Le dernier numéro de VERS DEMAIN rappe­lait la complaisance d'hommes publics américains à baptiser la Russie de "pionnière en démocratie économique."

Devant le flot d'éloges décernés au régime lui-même, les communistes de partout n'ont point été lents à en tirer parti.

L'abolition du Komintern, le 22 mai dernier, n'é­tait pas la renonciation que certains simplistes s'i­maginaient. C'était la reconnaissance d'une ascen­sion. La propagande communiste passait désor­mais des souterrains aux chancelleries.

À peine la légation russe prenait-elle sa rési­dence à Canberra, capitale de l'Australie, que les communistes de ce pays avaient tout l'argent et le prestige nécessaire pour lancer un vaste program­me de propagande à la radio et en littérature.

Au Canada, c'est depuis l'abolition du Komin­tern que les communistes comptent leurs plus beaux succès, y compris l'élection à Montréal du premier député communiste fédéral.

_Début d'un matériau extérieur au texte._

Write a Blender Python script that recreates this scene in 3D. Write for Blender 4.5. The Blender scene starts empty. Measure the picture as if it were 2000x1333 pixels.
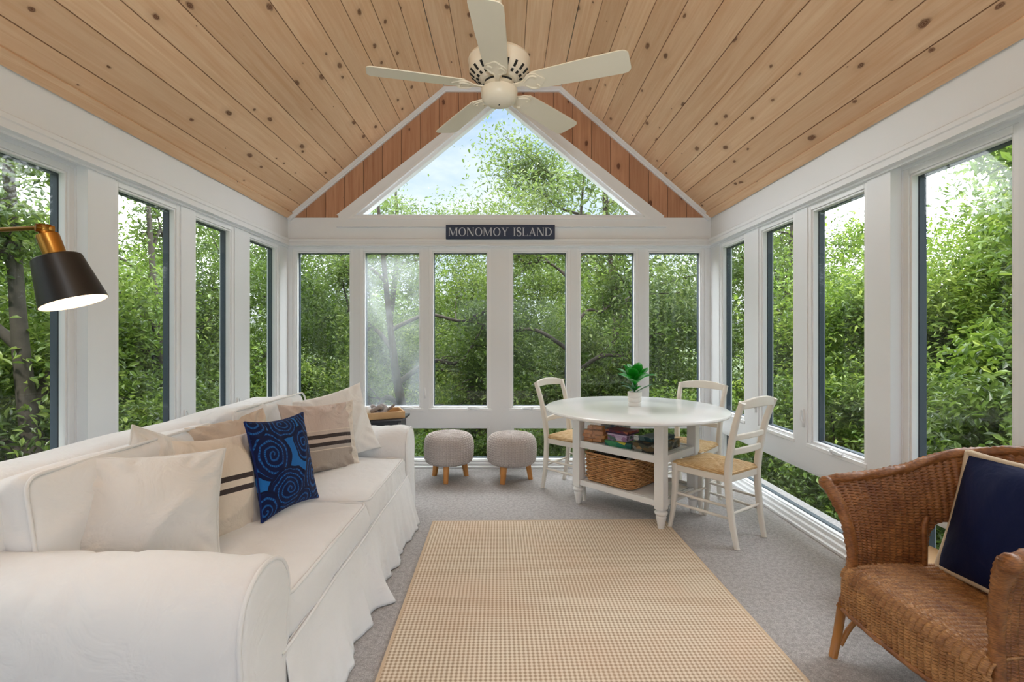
import bpy, math, random
import numpy as np
from mathutils import Vector, Matrix

scene = bpy.context.scene
C = scene.collection
PI = math.pi

# ------------------------------------------------------------------ camera, sky, sun, fill lights, exposure
cam_data = bpy.data.cameras.new('camera')
cam_data.sensor_width = 36.0
cam_data.lens = 17.1
cam_data.shift_x = 0.005
cam_data.shift_y = -0.00525
cam_data.clip_start = 0.02
cam_data.clip_end = 300
cam = bpy.data.objects.new('camera', cam_data)
cam.location = (0, 0, 1.28)
cam.rotation_euler = (PI / 2, 0, 0)
C.objects.link(cam)
scene.camera = cam

world = bpy.data.worlds.new('sky')
scene.world = world
world.use_nodes = True
wn, wl = world.node_tree.nodes, world.node_tree.links
wn.clear()
w_out = wn.new('ShaderNodeOutputWorld')
w_bg = wn.new('ShaderNodeBackground')
w_tc = wn.new('ShaderNodeTexCoord')
w_sep = wn.new('ShaderNodeSeparateXYZ')
wl.new(w_tc.outputs['Generated'], w_sep.inputs[0])
w_ramp = wn.new('ShaderNodeValToRGB')
cr = w_ramp.color_ramp
cr.elements[0].position = 0.0
cr.elements[0].color = (0.10, 0.12, 0.07, 1)
cr.elements[1].position = 0.05
cr.elements[1].color = (0.66, 0.72, 0.79, 1)
e = cr.elements.new(0.22); e.color = (0.42, 0.56, 0.80, 1)
e = cr.elements.new(0.50); e.color = (0.17, 0.33, 0.68, 1)
e = cr.elements.new(1.0); e.color = (0.15, 0.29, 0.62, 1)
wl.new(w_sep.outputs['Z'], w_ramp.inputs['Fac'])
w_map = wn.new('ShaderNodeMapping')
w_map.inputs['Scale'].default_value = (1.0, 1.0, 2.6)
wl.new(w_tc.outputs['Generated'], w_map.inputs['Vector'])
w_noise = wn.new('ShaderNodeTexNoise')
w_noise.inputs['Scale'].default_value = 2.2
w_noise.inputs['Detail'].default_value = 6
w_noise.inputs['Roughness'].default_value = 0.6
wl.new(w_map.outputs[0], w_noise.inputs['Vector'])
w_cr = wn.new('ShaderNodeValToRGB')
w_cr.color_ramp.elements[0].position = 0.42
w_cr.color_ramp.elements[1].position = 0.68
wl.new(w_noise.outputs['Fac'], w_cr.inputs['Fac'])
w_mix = wn.new('ShaderNodeMix')
w_mix.data_type = 'RGBA'
w_mix.inputs['B'].default_value = (0.72, 0.75, 0.79, 1)
wl.new(w_cr.outputs['Color'], w_mix.inputs['Factor'])
wl.new(w_ramp.outputs['Color'], w_mix.inputs['A'])
# brightness added to the sky overhead and sideways to light the room; blue ahead
def w_math(op, a, b=0.0):
    nd = wn.new('ShaderNodeMath'); nd.operation = op
    for s_, v_ in zip(nd.inputs, (a, b)):
        if isinstance(v_, (int, float)): s_.default_value = v_
        else: wl.new(v_, s_)
    return nd.outputs[0]
def w_step(v_, lo, hi):
    nd = wn.new('ShaderNodeMapRange'); nd.interpolation_type = 'SMOOTHSTEP'
    wl.new(v_, nd.inputs[0]); nd.inputs[1].default_value = lo; nd.inputs[2].default_value = hi
    return nd.outputs[0]
w_side = w_step(w_math('ABSOLUTE', w_sep.outputs['X']), 0.30, 0.70)
w_top = w_step(w_sep.outputs['Z'], 0.50, 0.80)
w_back = w_step(w_math('MULTIPLY', w_sep.outputs['Y'], -1.0), 0.2, 0.7)
w_above = w_step(w_sep.outputs['Z'], 0.02, 0.2)
w_fwd = w_step(w_sep.outputs['Y'], -0.5, 0.2)
w_boost = w_math('MULTIPLY', w_math('MAXIMUM', w_math('MAXIMUM', w_math('MULTIPLY', w_side, w_fwd), w_math('MULTIPLY', w_top, w_fwd)), w_math('MULTIPLY', w_back, 0.06)), w_above)
w_mix2 = wn.new('ShaderNodeMix'); w_mix2.data_type = 'RGBA'
wl.new(w_boost, w_mix2.inputs['Factor'])
wl.new(w_mix.outputs['Result'], w_mix2.inputs['A'])
w_mix2.inputs['B'].default_value = (7.2, 7.4, 7.7, 1)
wl.new(w_mix2.outputs['Result'], w_bg.inputs['Color'])
w_bg.inputs['Strength'].default_value = 1.0
wl.new(w_bg.outputs[0], w_out.inputs[0])

sun_d = bpy.data.lights.new('sun', 'SUN')
sun_d.energy = 3.0
sun_d.angle = math.radians(6)
sun_d.color = (1.0, 0.95, 0.86)
sun = bpy.data.objects.new('sun', sun_d)
sun.rotation_euler = (math.radians(38), 0, math.radians(-8))
C.objects.link(sun)

def area(name, loc, rot, sx, sy, power, color):
    d = bpy.data.lights.new(name, 'AREA')
    d.shape = 'RECTANGLE'
    d.size, d.size_y = sx, sy
    d.energy = power
    d.color = color
    o = bpy.data.objects.new(name, d)
    o.location = loc
    o.rotation_euler = rot
    C.objects.link(o)
    return o
# unseen fill lights added behind the camera to brighten the room 
area('ridge_fill', (0.0, -1.05, 3.50), (math.radians(30), 0, 0), 1.0, 0.5, 8, (0.88, 0.95, 1.0))
tl_ = area('upward_fill', (-0.155, -1.25, 1.45), (math.radians(142), 0, 0), 0.36, 0.5, 27, (0.90, 0.96, 1.0))  # added fill aimed up at the ceiling, no fixture stands here
tl_.data.spread = math.radians(110)

vs = scene.view_settings
vs.view_transform = 'Standard'
vs.look = 'None'
vs.exposure = 0.70
vs.gamma = 1.0
vs.use_curve_mapping = False

# ------------------------------------------------------------------ mesh helpers
def mesh_of(name, V, F, mats=None, mi=None, smooth=True, uv=None):
    me = bpy.data.meshes.new(name)
    V = np.asarray(V, dtype=np.float64).reshape(-1, 3)
    if isinstance(F, np.ndarray):
        k = F.shape[1]
        me.vertices.add(len(V)); me.vertices.foreach_set('co', V.ravel())
        me.loops.add(F.size); me.loops.foreach_set('vertex_index', F.ravel().astype(np.int32))
        me.polygons.add(len(F))
        me.polygons.foreach_set('loop_start', np.arange(0, F.size, k, dtype=np.int32))
        me.polygons.foreach_set('loop_total', np.full(len(F), k, dtype=np.int32))
        me.update(calc_edges=True)
    else:
        me.from_pydata([tuple(v) for v in V], [], [tuple(int(i) for i in f) for f in F])
        me.update()
    if mats is not None:
        for m in (mats if isinstance(mats, (list, tuple)) else [mats]):
            me.materials.append(m)
    n = len(me.polygons)
    if mi is not None and n == len(mi):
        me.polygons.foreach_set('material_index', np.asarray(mi, dtype=np.int32))
    me.polygons.foreach_set('use_smooth', np.full(n, bool(smooth)))
    if uv is not None:
        lay = me.uv_layers.new(name='UVMap')
        idx = np.zeros(len(me.loops), dtype=np.int32)
        me.loops.foreach_get('vertex_index', idx)
        lay.data.foreach_set('uv', np.asarray(uv, dtype=np.float64)[idx].ravel())
    return me

def link(name, me, parent=None, loc=None, rot=None):
    o = bpy.data.objects.new(name, me)
    C.objects.link(o)
    if parent is not None:
        o.parent = parent
    if loc is not None:
        o.location = loc
    if rot is not None:
        o.rotation_euler = rot
    return o

class MB:
    """collects shapes and links them as one mesh object"""
    def __init__(self):
        self.V, self.F, self.M, self.U, self.n = [], [], [], [], 0
    def add(self, VF, mi=0, uv=None):
        V, F = VF[0], VF[1]
        V = np.asarray(V, dtype=np.float64).reshape(-1, 3)
        self.V.append(V)
        for f in F:
            self.F.append(tuple(int(i) + self.n for i in f)); self.M.append(mi)
        self.U.append(np.zeros((len(V), 2)) if uv is None else np.asarray(uv))
        self.n += len(V)
        return self
    def mesh(self, name, mats, smooth=False, off=None):
        V = np.concatenate(self.V)
        if off is not None:
            V = V - np.asarray(off)
        return mesh_of(name, V, self.F, mats, self.M, smooth, np.concatenate(self.U))
    def build(self, name, mats, parent=None, smooth=False, bevel=0, seg=2, off=None, angle=35):
        o = link(name, self.mesh(name, mats, smooth, off), parent)
        if bevel:
            bev(o, bevel, seg, angle)
        return o

def bev(o, w, seg=2, angle=35):
    b = o.modifiers.new('bevel', 'BEVEL')
    b.width = w; b.segments = seg; b.limit_method = 'ANGLE'; b.angle_limit = math.radians(angle)
    b.harden_normals = False
    return o

def autosmooth(o, deg=40):
    me = o.data
    try:
        me.set_sharp_from_angle(angle=math.radians(deg))
    except Exception:
        pass
    return o

def tag(o, label=None, cat=None, group=None, kind=None):
    if label: o['label'] = label
    if cat: o['category'] = cat
    if group: o['group'] = group
    if kind: o['kind'] = kind
    return o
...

Endimanchés sous le nouveau vocable de parti ouvrier-progressif, nos communistes canadiens par­lent maintenant régulièrement à nos postes de ra­dio. Leur journal hebdomadaire, La Victoire, et leurs clubs, à Montréal au moins, sont plus agres­sifs que jamais.

Le comité "Allemagne Libre"

C'est à Moscou qu'a été prise l'initiative des pré­paratifs pour gérer la succession d'Adolf Hitler lorsqu'elle deviendra disponible.

Le comité "Allemagne Libre", établi sous l'aile protectrice du Kremlin, se compose de commu­nistes notoires, au courant de la politique alleman­de, plusieurs d'entre eux étant d'anciens députés au Reichstag.

Le comité "Allemagne Libre" se tient prêt à prendre les rênes à Berlin dès que le parti nazi s'effondrera — si l'événement arrive. Et c'est avec ce groupe communiste que traiteraient les puis­sances.

L'idée d'Allemagne et l'idée de communisme pa­raissent incompatibles à plusieurs. Ils oublient qu'avant l'accession d'Adolf Hitler au pouvoir, c'est en Allemagne, après la Russie, qu'il y avait le plus de communistes. Sept millions, a-t-on écrit.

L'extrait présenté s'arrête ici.